There are also a handful of happily married people on Stitch, whose partners may have limited mobility or health issues that prevent them from doing certain activities, but who want to continue to lead an active lifestyle. One of these users, Dowling says, signed onto Stitch to find someone to teach them how to speak French.

That’s not to say, however, that Stitch’s users aren’t interested in sex. In fact, says Dowling, one of the main differences between 20-somethings and older dating site users is that the latter group is often more direct about their expectations when it comes to physical relationships. “It’s really refreshing how open and honest our users are when they register,” he says. “They’re quite happy to talk about what their expectations are in that regard.”

Like Tinder, Stitch users can only message each other if they provide mutual consent, thus differentiating itself from websites like Match.com and OKCupid, where users are often barraged with messages from persistent suitors. While instilling that sense of security is a huge priority for most dating apps and websites, which are often plagued by catfishers and scammers, it’s doubly so for a site like Stitch, as seniors are often more vulnerable to these things.

“We’re trying to create an environment that’s very high-trust, where we verify and protect every user’s identity,” says Dowling. “All those things are maybe not so much of a consideration for young people looking for hookups.”

Of course, because Stitch is targeted at a demographic that’s not exactly known for its technological proficiency, there are some intentional limitations to its growth. For starters, unlike Tinder, Stitch is only available as a desktop website, and it will likely never evolve into a mobile app. “There is that technology gap,” says Dowling. “Most of our users don’t have an iPhone. We have users in their 90s who have never even used a computer before.”

Despite that gap, however, Stitch has attracted widespread interest among older adults in the Bay Area, where Dowling’s startup is currently conducting closed trials. The website has registered more than 1,500 users, most of whom are women, which might come as a surprise to frustrated 20-something males on most dating websites, where the population skews heavily male.

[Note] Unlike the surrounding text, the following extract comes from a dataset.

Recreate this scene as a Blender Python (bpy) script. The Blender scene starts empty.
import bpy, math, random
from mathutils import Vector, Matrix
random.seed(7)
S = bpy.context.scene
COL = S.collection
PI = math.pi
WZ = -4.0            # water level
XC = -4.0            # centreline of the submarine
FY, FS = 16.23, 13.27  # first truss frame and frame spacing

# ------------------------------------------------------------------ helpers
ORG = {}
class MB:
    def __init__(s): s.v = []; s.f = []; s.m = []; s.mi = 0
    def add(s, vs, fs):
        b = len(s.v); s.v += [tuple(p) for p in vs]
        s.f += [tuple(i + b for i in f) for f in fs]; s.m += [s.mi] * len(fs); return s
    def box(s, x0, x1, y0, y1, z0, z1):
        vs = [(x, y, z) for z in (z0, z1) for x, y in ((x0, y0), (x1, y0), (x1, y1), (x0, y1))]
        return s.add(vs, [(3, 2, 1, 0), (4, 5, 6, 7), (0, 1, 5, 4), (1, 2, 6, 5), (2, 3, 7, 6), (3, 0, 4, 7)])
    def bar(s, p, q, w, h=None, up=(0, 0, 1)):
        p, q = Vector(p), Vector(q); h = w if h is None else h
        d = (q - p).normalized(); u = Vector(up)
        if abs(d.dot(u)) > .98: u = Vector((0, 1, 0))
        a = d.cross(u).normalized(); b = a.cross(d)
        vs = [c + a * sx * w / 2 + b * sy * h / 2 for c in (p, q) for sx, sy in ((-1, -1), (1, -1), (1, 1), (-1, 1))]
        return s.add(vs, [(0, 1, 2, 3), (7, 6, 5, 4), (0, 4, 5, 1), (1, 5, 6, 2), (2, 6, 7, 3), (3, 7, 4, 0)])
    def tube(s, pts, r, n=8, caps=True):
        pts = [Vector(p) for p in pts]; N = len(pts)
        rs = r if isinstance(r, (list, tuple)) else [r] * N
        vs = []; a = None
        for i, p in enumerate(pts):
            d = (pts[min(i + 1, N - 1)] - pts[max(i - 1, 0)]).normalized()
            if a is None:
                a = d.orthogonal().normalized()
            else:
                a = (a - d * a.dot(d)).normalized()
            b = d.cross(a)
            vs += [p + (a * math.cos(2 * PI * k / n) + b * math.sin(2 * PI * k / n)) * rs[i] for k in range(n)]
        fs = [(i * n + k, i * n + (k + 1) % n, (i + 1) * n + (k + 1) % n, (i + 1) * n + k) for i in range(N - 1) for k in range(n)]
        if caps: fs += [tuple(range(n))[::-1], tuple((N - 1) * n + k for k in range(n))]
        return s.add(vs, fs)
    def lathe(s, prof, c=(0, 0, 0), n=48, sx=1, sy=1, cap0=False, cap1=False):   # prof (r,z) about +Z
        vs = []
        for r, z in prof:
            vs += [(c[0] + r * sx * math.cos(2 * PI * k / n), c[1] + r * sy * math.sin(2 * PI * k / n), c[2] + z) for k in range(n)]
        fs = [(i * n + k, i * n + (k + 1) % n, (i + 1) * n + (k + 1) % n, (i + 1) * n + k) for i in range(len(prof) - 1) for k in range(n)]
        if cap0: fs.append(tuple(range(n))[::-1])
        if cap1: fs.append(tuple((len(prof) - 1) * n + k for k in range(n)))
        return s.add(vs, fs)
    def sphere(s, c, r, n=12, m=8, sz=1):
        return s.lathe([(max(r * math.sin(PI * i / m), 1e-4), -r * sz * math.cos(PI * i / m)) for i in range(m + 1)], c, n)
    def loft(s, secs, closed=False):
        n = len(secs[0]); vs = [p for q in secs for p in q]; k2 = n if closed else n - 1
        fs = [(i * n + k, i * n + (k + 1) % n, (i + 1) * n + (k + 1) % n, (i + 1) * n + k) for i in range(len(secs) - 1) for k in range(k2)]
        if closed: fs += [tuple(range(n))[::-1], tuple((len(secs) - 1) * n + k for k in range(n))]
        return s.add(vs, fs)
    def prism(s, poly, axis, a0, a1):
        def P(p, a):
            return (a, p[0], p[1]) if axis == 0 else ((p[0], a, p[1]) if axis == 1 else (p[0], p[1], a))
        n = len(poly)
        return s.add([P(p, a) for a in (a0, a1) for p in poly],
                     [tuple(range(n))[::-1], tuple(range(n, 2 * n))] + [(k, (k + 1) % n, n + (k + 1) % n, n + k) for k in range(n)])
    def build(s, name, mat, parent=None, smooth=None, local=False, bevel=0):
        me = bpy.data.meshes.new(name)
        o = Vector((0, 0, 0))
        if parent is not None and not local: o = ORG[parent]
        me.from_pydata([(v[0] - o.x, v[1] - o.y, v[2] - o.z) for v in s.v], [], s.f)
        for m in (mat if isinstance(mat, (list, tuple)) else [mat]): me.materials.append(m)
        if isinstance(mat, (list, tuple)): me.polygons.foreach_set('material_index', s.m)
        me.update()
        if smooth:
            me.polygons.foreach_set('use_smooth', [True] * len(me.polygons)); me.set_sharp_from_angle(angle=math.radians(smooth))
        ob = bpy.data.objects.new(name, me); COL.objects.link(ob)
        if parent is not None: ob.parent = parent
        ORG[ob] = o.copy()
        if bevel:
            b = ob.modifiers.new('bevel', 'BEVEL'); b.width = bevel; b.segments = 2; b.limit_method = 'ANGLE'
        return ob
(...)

In this respect, and in many others, Stitch runs counter to how most dating apps and websites operate. There’s less of an emphasis on sex and physical appearance, and there aren’t any flashy gamification features, like a points rewards system; there isn’t even in-app messaging. (“We found that our users prefer to speak on the phone,” Dowling explains.) But given how few resources there are in the digital space for those entering their golden years, combined with how rapidly aging our global population is, there’s a real need for something like Stitch.

“There are a lot of aspects of this product that are the opposite of what the norms are in dating: what people are looking for, how they search, what the demographics are,” Dowling says. “It’s a very, very different market, which is why it needs its own product.”